But there are other ways corporations become the moldable, amoral entities that they are and that is when they lose their spines and just do whatever the government tells them.
For example HR and diversity.
40 years ago corporations could have said, "No, we're not doing this diversity thing. We're hiring the best people, period. And no, we're not creating a whole new department out of cloth to employ women. We don't need 25 year old ditzes screening applicants. We need the bosses and managers screening their own labor." But they didn't. They swallowed it whole because they thought the marketing and PR benefits of seeming like a "kind and caring" corporation would outweigh the costs. Now you have day care centers, flex-schedules, etc., that frankly disproportionately benefit women while foisting additional work and costs on men and childless women in the work place.

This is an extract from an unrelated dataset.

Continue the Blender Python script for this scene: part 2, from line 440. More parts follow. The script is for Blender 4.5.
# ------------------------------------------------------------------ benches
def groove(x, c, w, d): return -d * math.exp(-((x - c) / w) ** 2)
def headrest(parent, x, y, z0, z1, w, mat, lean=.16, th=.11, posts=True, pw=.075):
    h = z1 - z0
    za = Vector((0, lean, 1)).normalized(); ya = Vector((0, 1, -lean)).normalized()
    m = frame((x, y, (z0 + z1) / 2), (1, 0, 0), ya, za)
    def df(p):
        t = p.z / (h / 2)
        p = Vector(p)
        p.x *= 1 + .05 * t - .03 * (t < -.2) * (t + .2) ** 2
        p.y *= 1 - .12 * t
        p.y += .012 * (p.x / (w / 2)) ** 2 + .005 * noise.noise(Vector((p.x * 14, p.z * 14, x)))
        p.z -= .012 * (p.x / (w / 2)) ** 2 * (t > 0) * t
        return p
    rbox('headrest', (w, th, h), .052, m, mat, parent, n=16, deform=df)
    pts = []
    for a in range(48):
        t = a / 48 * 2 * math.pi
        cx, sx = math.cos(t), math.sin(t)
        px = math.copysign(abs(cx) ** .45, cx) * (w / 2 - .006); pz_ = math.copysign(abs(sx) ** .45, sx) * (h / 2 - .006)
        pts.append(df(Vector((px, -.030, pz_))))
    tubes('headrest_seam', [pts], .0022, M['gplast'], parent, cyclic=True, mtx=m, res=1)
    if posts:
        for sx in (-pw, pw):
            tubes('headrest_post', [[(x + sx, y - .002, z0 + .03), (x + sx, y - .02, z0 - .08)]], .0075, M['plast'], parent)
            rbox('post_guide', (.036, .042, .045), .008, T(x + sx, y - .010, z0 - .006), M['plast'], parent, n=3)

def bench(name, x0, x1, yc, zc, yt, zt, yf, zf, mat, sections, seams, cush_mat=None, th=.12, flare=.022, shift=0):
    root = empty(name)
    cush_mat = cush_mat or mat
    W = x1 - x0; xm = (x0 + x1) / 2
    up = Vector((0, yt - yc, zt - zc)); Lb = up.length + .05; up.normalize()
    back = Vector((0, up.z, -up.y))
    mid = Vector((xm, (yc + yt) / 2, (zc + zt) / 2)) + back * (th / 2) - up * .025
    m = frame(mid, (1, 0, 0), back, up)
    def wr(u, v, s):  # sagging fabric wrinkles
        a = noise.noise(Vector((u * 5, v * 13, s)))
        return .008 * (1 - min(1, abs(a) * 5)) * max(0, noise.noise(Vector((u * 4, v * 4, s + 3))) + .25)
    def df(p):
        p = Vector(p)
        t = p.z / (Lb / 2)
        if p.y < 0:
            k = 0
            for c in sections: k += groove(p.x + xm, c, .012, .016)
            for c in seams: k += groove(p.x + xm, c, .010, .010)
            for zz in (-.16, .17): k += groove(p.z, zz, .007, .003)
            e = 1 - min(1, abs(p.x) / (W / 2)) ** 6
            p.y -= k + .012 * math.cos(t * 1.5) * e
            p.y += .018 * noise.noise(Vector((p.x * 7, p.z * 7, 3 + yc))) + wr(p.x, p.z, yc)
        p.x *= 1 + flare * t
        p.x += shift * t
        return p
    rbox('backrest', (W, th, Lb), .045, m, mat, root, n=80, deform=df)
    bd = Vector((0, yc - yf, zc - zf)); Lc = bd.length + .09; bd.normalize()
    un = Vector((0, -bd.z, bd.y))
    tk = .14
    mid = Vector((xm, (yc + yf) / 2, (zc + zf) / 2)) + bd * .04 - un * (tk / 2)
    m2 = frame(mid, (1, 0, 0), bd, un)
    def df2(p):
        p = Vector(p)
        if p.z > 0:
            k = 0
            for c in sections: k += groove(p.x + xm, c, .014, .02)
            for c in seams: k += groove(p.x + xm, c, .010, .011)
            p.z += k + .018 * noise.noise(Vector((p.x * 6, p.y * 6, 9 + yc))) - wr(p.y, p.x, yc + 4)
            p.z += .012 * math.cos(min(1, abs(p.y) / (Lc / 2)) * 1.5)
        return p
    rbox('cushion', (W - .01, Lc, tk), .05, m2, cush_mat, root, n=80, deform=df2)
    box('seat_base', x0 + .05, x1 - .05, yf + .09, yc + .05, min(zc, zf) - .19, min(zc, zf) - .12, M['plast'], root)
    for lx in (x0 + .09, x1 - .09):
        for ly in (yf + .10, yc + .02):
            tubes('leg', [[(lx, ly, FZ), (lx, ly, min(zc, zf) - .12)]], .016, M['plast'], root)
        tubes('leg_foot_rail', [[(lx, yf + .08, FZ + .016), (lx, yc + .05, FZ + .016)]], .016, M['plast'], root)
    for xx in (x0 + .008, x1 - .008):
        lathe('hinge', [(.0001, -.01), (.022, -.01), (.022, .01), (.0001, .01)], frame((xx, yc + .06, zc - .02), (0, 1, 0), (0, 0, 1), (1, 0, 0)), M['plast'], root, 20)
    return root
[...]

Combine this along with the 20 year battle I've had with HR ditzes, and my loyalty to corporations as a political ally has all but vanished. But if there was any glimmer of hope that maybe corporations would have an ounce of sanity, that maybe there are people getting into the upper echelons of corporate management that realize the threat socialism is posing to the west, it was snuffed out with this:
I couldn't believe it when I heard Joe Soucheray mention it, but yes, fellow economists, lieutenants, agents in the field, corporate America has decayed so much and lost all sense of sanity that it now regularly employs...
"Chief Sustainability Officers."
Naturally, it would fall under the domain of HR as no accounting, engineering, or "real" division within a company would tolerate such tripe. But what is important to learn from this is that corporations are no longer viable long-term solutions to your employment. They aren't sane entities where common sense and logic rule, and a hard working sane individual will succeed. They are increasingly becoming politicized entities that if you work there it would be like working in a psych ward. Worse, it requires that you must play politics, tow the company's "sustainability" line, donate to the United Way, and engage in "Bene Gesserit"-style manipulation to advance.
What this means for you, especially younger people, is that your efforts to find long-term, sane employment are probably better spent looking at smaller companies, self-employment, or companies with a strong, conservative history. You don't want some company that is so large it has HR ditzes screening at the front door, and you CERTAINLY don't want a company that is foolish enough to waste its money on things like a CSR or "sustainability" department. Of course, you could be a soulless sociopath, in which case you'd excel in such an environment! Hell, in 20 years time maybe you could head up the newly formed "Gaia" department. But for the rest of us, it seems the route to a successful career via the traditional large corporation has been closed.